Begin Data section

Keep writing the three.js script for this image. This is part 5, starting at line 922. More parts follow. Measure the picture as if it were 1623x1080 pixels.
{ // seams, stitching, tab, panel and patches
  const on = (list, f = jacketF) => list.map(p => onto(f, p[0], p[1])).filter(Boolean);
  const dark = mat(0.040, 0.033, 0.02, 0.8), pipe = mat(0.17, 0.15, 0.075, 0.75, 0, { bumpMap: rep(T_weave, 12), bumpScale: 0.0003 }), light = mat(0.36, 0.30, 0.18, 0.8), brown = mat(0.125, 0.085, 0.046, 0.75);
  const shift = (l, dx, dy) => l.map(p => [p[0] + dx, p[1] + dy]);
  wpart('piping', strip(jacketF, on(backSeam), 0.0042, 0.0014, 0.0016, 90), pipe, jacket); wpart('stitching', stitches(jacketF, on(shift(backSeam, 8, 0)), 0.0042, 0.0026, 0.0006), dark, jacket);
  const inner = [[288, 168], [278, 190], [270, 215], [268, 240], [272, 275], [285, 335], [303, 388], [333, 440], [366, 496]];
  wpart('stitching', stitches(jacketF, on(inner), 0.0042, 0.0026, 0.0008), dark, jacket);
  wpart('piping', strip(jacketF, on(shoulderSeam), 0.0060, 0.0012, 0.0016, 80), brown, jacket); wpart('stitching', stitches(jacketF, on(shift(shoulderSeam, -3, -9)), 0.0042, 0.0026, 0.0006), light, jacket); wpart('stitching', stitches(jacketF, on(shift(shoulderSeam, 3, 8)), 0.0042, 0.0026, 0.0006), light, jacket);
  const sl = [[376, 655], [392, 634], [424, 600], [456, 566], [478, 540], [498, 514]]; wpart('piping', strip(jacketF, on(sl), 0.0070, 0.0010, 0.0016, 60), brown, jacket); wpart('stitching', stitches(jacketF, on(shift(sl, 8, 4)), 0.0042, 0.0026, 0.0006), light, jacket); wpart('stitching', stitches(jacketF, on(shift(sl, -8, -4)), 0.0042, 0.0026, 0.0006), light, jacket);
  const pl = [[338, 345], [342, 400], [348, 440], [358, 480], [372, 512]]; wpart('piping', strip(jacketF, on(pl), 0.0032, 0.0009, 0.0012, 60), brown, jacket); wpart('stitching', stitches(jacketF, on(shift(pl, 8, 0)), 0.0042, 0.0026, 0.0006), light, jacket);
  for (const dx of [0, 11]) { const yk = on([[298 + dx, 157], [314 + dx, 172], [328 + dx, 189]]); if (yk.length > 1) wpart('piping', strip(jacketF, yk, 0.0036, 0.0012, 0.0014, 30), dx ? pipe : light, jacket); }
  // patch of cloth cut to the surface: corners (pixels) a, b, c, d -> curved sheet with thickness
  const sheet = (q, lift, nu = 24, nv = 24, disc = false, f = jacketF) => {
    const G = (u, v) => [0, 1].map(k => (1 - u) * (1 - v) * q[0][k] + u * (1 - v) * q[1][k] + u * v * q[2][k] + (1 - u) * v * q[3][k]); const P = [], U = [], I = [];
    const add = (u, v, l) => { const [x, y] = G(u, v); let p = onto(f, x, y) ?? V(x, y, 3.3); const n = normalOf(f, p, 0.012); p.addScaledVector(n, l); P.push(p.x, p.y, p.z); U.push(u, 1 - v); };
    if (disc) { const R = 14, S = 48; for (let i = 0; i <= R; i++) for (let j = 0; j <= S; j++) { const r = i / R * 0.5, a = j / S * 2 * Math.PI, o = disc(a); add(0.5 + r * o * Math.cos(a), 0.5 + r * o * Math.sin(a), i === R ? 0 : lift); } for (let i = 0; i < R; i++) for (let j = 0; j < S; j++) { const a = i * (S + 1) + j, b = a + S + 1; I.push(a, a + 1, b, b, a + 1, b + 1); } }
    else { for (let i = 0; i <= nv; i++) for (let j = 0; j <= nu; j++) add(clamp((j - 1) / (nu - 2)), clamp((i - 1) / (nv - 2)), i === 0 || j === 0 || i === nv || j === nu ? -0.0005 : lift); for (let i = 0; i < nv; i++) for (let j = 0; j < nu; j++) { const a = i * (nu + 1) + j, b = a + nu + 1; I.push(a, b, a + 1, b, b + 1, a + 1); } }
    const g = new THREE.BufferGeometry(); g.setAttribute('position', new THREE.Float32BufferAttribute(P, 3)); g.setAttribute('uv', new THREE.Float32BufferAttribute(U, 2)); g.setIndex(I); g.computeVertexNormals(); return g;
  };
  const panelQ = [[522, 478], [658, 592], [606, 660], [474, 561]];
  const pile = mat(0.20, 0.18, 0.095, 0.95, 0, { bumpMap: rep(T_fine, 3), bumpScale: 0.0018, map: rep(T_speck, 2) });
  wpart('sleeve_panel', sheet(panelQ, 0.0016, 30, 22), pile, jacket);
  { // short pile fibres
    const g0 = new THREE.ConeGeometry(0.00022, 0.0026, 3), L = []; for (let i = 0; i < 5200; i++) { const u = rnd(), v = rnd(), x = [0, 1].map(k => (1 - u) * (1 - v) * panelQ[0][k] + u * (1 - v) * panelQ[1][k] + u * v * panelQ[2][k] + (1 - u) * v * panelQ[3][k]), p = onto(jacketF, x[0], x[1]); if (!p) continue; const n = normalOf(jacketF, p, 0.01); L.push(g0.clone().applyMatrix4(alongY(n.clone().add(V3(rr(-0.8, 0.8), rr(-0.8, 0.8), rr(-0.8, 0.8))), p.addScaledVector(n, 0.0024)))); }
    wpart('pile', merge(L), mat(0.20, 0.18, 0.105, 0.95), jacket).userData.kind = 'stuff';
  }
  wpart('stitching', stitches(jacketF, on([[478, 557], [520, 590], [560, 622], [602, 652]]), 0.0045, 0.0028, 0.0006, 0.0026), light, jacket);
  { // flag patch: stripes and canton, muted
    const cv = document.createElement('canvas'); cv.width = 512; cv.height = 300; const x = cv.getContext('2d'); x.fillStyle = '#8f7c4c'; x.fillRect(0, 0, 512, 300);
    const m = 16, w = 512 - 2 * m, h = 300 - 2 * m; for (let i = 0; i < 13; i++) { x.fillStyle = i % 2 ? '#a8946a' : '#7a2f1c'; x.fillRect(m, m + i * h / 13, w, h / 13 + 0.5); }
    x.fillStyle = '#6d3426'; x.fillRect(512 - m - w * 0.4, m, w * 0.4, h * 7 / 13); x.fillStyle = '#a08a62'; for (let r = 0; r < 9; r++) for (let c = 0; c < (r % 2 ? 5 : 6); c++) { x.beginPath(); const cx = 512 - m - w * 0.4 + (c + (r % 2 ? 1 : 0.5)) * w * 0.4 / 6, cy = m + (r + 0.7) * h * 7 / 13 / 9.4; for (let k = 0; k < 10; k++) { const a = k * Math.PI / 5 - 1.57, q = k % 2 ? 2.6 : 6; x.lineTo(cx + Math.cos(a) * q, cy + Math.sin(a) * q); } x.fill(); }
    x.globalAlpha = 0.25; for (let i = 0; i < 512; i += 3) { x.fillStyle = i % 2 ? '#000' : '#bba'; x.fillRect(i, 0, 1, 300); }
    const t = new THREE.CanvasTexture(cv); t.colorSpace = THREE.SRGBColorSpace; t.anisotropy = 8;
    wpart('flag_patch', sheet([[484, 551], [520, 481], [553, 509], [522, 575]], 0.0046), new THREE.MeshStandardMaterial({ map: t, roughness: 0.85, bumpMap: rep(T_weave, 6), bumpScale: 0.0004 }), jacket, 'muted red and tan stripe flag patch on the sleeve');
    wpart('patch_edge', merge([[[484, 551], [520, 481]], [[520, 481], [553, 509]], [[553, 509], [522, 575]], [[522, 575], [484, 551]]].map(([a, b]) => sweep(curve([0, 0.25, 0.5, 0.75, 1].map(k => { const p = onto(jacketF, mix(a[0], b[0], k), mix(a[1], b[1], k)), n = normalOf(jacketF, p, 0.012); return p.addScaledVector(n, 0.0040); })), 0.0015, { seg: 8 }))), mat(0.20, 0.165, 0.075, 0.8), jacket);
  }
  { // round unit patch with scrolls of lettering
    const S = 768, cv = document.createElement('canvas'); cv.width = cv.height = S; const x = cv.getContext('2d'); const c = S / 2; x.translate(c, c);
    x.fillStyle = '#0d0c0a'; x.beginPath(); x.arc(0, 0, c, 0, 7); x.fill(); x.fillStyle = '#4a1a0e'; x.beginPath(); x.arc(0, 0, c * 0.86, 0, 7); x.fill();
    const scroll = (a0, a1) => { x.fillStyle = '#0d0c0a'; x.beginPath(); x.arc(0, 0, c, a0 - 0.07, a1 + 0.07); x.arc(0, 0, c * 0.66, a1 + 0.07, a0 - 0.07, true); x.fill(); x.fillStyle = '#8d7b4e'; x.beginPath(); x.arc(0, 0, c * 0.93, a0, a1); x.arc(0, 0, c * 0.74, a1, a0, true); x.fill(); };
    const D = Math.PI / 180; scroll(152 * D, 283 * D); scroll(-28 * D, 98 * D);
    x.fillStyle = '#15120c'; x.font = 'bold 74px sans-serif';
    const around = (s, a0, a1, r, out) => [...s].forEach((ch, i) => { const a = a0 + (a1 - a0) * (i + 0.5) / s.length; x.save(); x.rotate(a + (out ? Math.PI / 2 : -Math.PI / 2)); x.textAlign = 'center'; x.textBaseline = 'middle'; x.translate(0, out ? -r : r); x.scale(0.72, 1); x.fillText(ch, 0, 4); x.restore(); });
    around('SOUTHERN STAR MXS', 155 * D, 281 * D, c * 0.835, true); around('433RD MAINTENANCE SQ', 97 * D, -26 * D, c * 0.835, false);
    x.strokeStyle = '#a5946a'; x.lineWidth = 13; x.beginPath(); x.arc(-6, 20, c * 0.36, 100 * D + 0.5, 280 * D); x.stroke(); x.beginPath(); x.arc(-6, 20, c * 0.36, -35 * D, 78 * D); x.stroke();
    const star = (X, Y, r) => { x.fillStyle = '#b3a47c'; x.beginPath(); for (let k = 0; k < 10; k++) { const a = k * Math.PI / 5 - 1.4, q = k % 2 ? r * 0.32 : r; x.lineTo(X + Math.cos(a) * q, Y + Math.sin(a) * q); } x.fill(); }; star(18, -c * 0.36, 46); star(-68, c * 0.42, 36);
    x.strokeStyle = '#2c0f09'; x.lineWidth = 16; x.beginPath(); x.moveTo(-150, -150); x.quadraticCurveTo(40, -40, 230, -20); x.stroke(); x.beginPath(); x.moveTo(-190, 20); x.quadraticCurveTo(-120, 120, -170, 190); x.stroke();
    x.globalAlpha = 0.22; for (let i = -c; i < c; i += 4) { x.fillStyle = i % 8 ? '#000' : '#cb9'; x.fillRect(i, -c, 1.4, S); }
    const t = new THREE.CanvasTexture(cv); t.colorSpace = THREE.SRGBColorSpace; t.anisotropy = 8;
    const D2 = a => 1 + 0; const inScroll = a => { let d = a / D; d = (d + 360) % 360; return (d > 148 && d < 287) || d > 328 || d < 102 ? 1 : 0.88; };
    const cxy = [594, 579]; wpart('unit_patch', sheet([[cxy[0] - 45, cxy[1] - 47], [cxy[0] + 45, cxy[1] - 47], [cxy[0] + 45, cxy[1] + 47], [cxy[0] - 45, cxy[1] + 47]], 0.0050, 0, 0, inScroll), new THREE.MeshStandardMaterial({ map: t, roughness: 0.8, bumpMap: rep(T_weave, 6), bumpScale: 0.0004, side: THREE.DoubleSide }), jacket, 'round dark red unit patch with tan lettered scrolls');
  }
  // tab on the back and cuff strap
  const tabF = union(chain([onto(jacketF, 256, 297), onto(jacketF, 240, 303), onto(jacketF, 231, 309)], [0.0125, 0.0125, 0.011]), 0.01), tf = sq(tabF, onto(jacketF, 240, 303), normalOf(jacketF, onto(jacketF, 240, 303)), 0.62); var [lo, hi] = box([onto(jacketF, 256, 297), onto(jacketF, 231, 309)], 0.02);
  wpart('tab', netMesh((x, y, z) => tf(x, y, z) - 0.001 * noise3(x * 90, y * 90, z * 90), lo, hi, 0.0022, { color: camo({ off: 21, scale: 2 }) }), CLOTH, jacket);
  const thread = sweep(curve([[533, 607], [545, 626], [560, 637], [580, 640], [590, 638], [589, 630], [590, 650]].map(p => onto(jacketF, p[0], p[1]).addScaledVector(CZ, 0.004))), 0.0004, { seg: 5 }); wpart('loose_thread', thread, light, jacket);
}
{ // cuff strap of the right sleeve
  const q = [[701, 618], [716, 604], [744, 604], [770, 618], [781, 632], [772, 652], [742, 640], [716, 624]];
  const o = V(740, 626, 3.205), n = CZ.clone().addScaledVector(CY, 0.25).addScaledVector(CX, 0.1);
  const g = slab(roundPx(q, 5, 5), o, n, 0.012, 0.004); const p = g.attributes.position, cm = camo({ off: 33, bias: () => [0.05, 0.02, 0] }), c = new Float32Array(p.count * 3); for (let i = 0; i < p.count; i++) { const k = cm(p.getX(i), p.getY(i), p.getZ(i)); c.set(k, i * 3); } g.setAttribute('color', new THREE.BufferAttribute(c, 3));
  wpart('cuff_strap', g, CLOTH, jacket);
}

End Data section

Go through the material above and copy each line that has the word "pixels".

## [Problem solution]
Keep writing the three.js script for this image. This is part 5, starting at line 922. More parts follow. Measure the picture as if it were 1623x1080 pixels.
  // patch of cloth cut to the surface: corners (pixels) a, b, c, d -> curved sheet with thickness